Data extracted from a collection
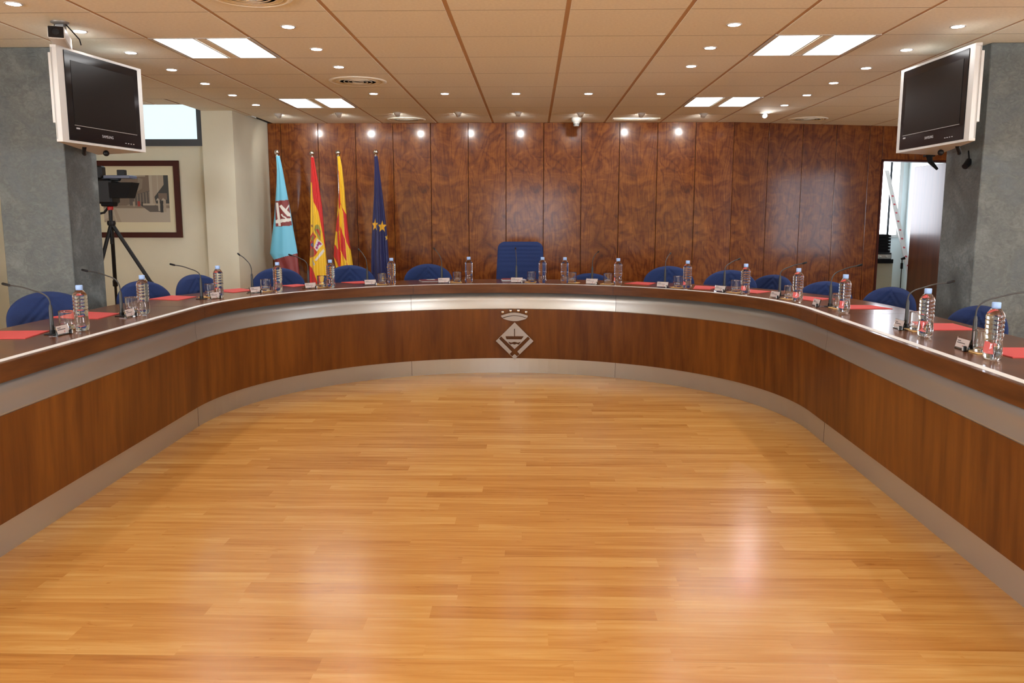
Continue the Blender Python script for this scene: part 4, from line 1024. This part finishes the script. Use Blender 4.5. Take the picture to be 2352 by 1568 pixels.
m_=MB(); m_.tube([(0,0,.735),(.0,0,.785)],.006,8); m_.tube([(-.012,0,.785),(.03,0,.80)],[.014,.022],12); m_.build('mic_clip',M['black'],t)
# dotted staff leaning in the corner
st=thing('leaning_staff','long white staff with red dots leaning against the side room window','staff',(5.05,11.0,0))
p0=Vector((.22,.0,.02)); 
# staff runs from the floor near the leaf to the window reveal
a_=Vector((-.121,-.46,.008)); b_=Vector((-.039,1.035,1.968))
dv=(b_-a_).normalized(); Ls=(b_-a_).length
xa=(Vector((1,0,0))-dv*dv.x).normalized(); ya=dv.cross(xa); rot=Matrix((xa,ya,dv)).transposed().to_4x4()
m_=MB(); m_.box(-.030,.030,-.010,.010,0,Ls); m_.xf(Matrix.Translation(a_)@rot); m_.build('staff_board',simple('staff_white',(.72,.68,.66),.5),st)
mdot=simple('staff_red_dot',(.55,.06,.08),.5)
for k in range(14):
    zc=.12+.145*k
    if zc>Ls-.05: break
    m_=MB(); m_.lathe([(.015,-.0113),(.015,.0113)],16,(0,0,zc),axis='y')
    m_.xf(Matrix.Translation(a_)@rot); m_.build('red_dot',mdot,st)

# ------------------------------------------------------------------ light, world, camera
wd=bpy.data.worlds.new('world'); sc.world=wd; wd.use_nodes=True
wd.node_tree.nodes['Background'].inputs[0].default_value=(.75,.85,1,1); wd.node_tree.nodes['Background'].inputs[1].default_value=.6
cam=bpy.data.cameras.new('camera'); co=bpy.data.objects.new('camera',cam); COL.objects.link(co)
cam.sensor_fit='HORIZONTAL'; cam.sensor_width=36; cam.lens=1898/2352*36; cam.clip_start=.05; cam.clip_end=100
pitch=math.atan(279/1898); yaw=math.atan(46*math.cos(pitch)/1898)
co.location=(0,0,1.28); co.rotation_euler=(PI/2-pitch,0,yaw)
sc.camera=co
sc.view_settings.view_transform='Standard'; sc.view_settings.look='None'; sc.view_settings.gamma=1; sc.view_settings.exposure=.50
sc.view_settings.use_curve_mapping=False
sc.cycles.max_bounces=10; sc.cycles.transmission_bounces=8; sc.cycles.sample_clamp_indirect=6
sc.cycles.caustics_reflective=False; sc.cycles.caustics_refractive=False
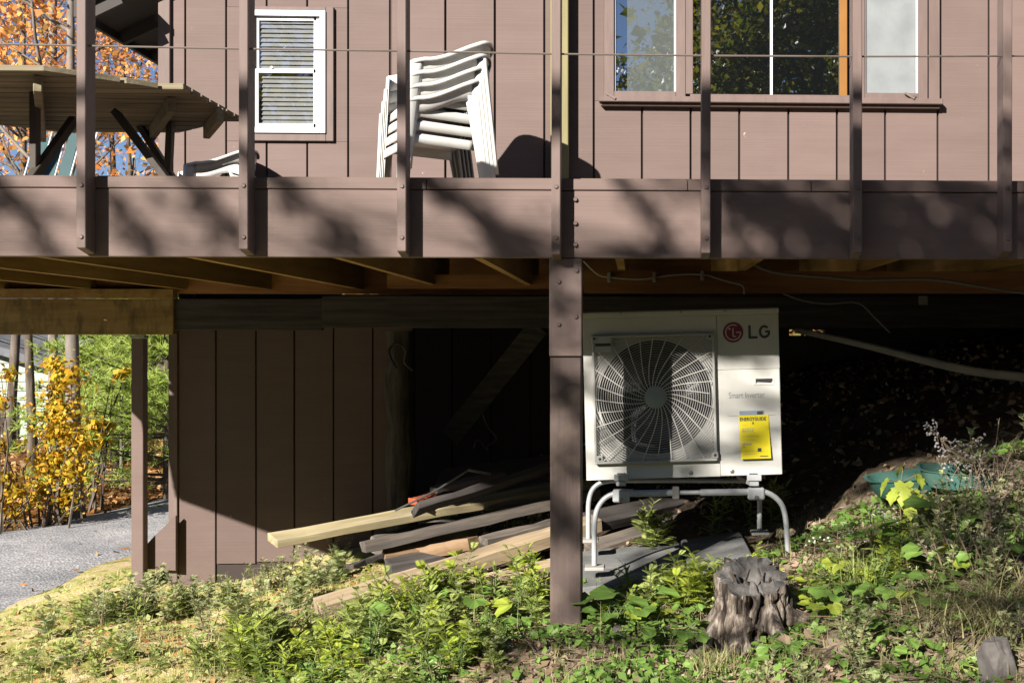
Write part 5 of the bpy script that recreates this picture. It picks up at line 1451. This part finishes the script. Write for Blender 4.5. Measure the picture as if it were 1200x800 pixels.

WHAT TO DO
Your copy should repeat each entry above exactly but contain no pictures.

OUTPUT FOR THIS EXERCISE
Continue the Blender Python script for this scene: part 4, from line 1024. This part finishes the script. Use Blender 4.5. Take the picture to be 2352 by 1568 pixels.
m_=MB(); m_.tube([(0,0,.735),(.0,0,.785)],.006,8); m_.tube([(-.012,0,.785),(.03,0,.80)],[.014,.022],12); m_.build('mic_clip',M['black'],t)
# dotted staff leaning in the corner
st=thing('leaning_staff','long white staff with red dots leaning against the side room window','staff',(5.05,11.0,0))
p0=Vector((.22,.0,.02)); 
# staff runs from the floor near the leaf to the window reveal
a_=Vector((-.121,-.46,.008)); b_=Vector((-.039,1.035,1.968))
dv=(b_-a_).normalized(); Ls=(b_-a_).length
xa=(Vector((1,0,0))-dv*dv.x).normalized(); ya=dv.cross(xa); rot=Matrix((xa,ya,dv)).transposed().to_4x4()
m_=MB(); m_.box(-.030,.030,-.010,.010,0,Ls); m_.xf(Matrix.Translation(a_)@rot); m_.build('staff_board',simple('staff_white',(.72,.68,.66),.5),st)
mdot=simple('staff_red_dot',(.55,.06,.08),.5)
for k in range(14):
    zc=.12+.145*k
    if zc>Ls-.05: break
    m_=MB(); m_.lathe([(.015,-.0113),(.015,.0113)],16,(0,0,zc),axis='y')
    m_.xf(Matrix.Translation(a_)@rot); m_.build('red_dot',mdot,st)

# ------------------------------------------------------------------ light, world, camera
wd=bpy.data.worlds.new('world'); sc.world=wd; wd.use_nodes=True
wd.node_tree.nodes['Background'].inputs[0].default_value=(.75,.85,1,1); wd.node_tree.nodes['Background'].inputs[1].default_value=.6
cam=bpy.data.cameras.new('camera'); co=bpy.data.objects.new('camera',cam); COL.objects.link(co)
cam.sensor_fit='HORIZONTAL'; cam.sensor_width=36; cam.lens=1898/2352*36; cam.clip_start=.05; cam.clip_end=100
pitch=math.atan(279/1898); yaw=math.atan(46*math.cos(pitch)/1898)
co.location=(0,0,1.28); co.rotation_euler=(PI/2-pitch,0,yaw)
sc.camera=co
sc.view_settings.view_transform='Standard'; sc.view_settings.look='None'; sc.view_settings.gamma=1; sc.view_settings.exposure=.50
sc.view_settings.use_curve_mapping=False
sc.cycles.max_bounces=10; sc.cycles.transmission_bounces=8; sc.cycles.sample_clamp_indirect=6
sc.cycles.caustics_reflective=False; sc.cycles.caustics_refractive=False
Write part 5 of the bpy script that recreates this picture. It picks up at line 1451. This part finishes the script. Write for Blender 4.5. Measure the picture as if it were 1200x800 pixels.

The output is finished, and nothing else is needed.